Plus, the government was dropping large amounts of dollars into their bank account to help keep economies from seizing up. The result is that Americans built up an excess amount of reserves that they are now burning off in what is essentially revenge spending.
The Fed really can’t control that very well because so long as consumers have what they see as free money, they’re going to consume. Raising interest rates really won’t touch that—though it will certainly redirect some of those reserves into higher debt repayments since credit card rates are going up.
But even that is a temporary matter. I’ve already written about this so I won’t dive into it any deeper than to say the Fed’s rate hikes are constrained by American debt at the consumer, corporate, and governmental level.
And beyond that, there’s the fact that the rest of the world has a bunch of free money too, since central banks globally were far more generous with their handouts than was Uncle Sam.
So, the Fed is fighting against global consumerism, over which it has little say. Consumers all over the world are competing for the same supply of goods, and they are bidding up prices in that quest.

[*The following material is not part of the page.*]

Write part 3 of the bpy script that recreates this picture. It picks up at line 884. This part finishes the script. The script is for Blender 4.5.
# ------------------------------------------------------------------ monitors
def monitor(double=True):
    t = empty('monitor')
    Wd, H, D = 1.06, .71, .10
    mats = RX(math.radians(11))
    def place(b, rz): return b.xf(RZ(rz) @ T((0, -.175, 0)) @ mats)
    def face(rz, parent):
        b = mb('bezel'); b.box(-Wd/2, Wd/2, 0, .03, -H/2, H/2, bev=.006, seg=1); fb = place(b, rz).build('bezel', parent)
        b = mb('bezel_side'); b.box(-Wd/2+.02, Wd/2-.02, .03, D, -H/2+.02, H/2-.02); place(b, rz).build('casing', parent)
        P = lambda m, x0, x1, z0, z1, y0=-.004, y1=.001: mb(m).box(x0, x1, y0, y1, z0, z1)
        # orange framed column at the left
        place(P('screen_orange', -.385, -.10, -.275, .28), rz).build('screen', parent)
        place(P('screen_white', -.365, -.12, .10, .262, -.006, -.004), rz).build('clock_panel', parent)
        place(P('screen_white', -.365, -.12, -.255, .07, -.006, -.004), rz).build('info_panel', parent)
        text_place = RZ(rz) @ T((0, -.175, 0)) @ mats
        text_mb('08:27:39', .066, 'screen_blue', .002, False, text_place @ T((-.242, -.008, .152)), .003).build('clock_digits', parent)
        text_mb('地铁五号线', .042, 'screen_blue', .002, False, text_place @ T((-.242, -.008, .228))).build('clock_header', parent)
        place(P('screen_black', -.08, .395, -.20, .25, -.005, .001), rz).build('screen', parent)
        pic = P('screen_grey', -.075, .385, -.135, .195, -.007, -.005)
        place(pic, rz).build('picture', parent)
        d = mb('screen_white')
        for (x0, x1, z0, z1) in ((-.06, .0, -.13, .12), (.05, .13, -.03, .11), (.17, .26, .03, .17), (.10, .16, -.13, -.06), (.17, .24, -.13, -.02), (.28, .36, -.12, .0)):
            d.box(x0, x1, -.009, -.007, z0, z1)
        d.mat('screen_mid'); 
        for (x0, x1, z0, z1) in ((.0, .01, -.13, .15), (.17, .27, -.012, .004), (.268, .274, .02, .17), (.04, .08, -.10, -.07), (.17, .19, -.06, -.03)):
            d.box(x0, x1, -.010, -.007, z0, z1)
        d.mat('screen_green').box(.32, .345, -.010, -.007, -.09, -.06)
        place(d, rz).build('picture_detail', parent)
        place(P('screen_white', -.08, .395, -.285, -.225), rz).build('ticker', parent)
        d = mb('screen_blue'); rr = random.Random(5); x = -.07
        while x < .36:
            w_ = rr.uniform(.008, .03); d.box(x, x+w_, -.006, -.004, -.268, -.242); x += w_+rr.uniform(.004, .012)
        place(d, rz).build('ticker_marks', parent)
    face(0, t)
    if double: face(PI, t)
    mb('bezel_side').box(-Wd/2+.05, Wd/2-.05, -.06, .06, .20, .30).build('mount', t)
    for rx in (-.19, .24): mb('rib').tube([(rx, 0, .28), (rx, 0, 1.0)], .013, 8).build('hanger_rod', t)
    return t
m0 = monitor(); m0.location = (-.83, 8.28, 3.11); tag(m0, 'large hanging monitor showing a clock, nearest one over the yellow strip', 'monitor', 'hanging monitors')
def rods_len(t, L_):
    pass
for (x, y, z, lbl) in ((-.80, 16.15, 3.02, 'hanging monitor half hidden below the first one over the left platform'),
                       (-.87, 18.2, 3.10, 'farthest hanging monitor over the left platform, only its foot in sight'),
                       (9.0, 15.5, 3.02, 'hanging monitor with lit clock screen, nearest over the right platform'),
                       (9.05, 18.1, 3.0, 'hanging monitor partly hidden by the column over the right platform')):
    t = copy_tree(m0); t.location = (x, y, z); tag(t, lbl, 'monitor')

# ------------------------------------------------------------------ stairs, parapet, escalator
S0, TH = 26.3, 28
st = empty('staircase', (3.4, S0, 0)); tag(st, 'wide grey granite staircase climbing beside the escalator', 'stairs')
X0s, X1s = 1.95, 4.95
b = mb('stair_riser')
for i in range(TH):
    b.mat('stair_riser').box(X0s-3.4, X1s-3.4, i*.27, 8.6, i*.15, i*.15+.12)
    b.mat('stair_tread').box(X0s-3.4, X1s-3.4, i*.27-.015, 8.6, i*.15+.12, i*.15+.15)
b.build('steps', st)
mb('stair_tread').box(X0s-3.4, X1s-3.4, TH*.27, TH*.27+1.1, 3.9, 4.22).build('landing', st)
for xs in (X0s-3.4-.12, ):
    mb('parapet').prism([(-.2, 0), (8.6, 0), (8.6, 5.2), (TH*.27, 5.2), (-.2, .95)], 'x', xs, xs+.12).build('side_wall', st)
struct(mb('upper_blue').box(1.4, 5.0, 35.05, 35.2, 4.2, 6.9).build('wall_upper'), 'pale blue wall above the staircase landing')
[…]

I am part of the problem, of course. If I didn’t buy an iced latte every day from that café, my demand would be absent. And if every other coffee buyer refrained from their cup ‘o Joe, then that café wouldn’t be ordering so many bags of coffee beans…and if more and more Czech cafés reduced their orders for bags of coffee, then demand would fall.
You can follow the chain and see that shrinking demand would pull down prices and inflation would taper.
But that’s not how humans work. We want what we want. And if we can afford it, we buy it, particularly when the cost is as seemingly inconsequential as an iced latte.
However, that just means demand will remain elevated, which means inflation remains elevated for probably a few more years.
And it means, ultimately, that today’s elevated prices are pretty much the new normal. They’ve permanently reset higher.
Question is: Will incomes reset higher too?
That’s to be determined.
I can tell you this, though: I don’t see a soft landing in any of this. I see a crisis brewing. But that comes later.
For now, I’m looking to buy more gold when I am in Morocco soon. Archaic and ancient as gold is in monetary terms, it’s going to once again serve as salvation when the world’s heavily indebted fiat currency system collapses.